Vera Buczynsky
Vera Buczynsky, née Wesolowsky, was born in the town of Mykulyntsi,
Terebovlia county, in Western Ukraine. She completed her secondary education in 1939 at the Gymnasium of the Ridna Shkola Ukrainian Educational Society in Ternopil. She graduated from the Pedagogical Lyceum in Berezhany with a teacher’s diploma. Already in her youth she demonstrated enormous ability and affinity for organizational work, as well as an interest in literature and art. While at the Gymnasium she became a member of the Marian Sodality, student choir, and drama troupe, where her forté was recitation and dramatic reading. With the
Bolshevik invasion of Ukraine, the Buczynsky family was forced to abandon their homeland and suffer untold hardships and migration abroad. In Germany after the war, Mrs. Buczynsky became a member of the Ukrainian Women’s Alliance and held positions in its executive, travelling with the organization’s delegation to Rothenburg ob der Tauber in Bavaria.
In 1949, the Buczynsky family immigrated to Canada and settled in Winnipeg. Vera promptly joined the drama troupes there, and performed in numerous leading roles. Gifted with a naturally beautiful voice, she sang the roles of Terpelykha in Natalka from Poltava and Odarka in Zaporozhian Cossack Beyond the Danube. The Buczynsky family joined the Ukrainian Catholic Church of the Protection of the Blessed Virgin Mary and Vera became a member of the Ukrainian Catholic Women’s League of Canada (UCWLC). In this organization she distinguished herself as an exemplary member, organizer, leader, and excellent speaker. Her greatest contribution, however, was as editor of the UCWLC quarterly publication “Nasha Doroha” for 25 years, starting from 1974 and continuing to 1999. From the very start of her work as editor, Mrs.
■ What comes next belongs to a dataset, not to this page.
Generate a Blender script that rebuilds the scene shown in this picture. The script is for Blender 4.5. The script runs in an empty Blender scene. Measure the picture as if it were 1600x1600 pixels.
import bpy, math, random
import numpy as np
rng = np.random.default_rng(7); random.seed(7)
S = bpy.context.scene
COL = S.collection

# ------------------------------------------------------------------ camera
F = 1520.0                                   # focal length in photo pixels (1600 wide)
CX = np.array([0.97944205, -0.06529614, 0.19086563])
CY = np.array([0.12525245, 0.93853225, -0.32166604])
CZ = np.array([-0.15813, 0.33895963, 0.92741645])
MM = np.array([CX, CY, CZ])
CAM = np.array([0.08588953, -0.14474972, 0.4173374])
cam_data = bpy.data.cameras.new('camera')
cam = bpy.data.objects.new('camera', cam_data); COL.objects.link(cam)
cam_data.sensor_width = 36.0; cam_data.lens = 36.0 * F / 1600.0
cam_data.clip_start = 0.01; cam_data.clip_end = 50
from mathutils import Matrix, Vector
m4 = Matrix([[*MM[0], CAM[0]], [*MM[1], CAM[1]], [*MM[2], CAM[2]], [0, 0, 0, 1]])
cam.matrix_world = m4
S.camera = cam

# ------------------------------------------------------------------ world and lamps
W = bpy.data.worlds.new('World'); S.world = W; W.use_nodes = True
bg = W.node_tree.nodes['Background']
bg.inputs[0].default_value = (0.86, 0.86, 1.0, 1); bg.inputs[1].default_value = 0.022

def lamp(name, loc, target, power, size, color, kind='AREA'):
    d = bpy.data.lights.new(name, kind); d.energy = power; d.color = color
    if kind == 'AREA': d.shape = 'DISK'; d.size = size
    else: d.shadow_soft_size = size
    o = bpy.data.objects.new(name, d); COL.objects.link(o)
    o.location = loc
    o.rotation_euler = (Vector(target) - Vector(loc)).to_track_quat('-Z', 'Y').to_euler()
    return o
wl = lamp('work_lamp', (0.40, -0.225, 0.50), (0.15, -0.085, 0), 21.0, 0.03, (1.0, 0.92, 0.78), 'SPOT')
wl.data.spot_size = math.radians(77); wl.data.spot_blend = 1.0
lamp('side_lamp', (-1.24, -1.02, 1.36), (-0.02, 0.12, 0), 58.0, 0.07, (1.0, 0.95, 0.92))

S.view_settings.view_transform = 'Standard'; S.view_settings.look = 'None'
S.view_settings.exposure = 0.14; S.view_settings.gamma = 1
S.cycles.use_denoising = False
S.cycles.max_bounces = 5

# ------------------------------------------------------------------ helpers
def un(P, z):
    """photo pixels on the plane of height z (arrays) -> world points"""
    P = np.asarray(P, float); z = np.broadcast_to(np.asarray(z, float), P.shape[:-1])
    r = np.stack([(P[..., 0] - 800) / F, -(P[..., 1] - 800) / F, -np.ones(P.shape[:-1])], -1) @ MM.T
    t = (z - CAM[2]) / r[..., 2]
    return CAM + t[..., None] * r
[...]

Buczynsky paid scrupulous attention to the aesthetic formatting of the magazine, its content, and to articles that would reflect the work of our great UCWLC family, including the platforms of our organization. As a very proud Ukrainian nationalist, she strove to preserve the religious and national profile of the UCWLC. Between 1974 and 1977 she was its National President and was later awarded a distinguished honorary life membership.
In 1987, the Buczynskys moved to Mississauga and became members of St. Mary’s Ukrainian Catholic Church, where Vera continued to lead a very active and productive life in the Ukrainian community. She held executive positions with World Federation of Ukrainian Women’s Organizations, the World Federation of Free Ukrainians and the Ukrainian Canadian Committee, just to name a few. In 1968, she initiated a wide-ranging campaign to assist Ukrainian children in Brazil, which spread to other UCWLC branches throughout Manitoba. Over the years, she received numerous awards, medals, certificates and special blessings from both Pope John Paul II and Pope Paul VI. In 1965, together with a delegation from Winnipeg, she flew to Rome to participate in the installation of Cardinal Josyf Slipyj. Vera Buzynsky was truly a remarkable leader in the Ukrainian community and the Ukrainian Catholic Women’s League of Canada. The National UCWLC is proud to offer a scholarship for Ukrainian Language Studies in her name.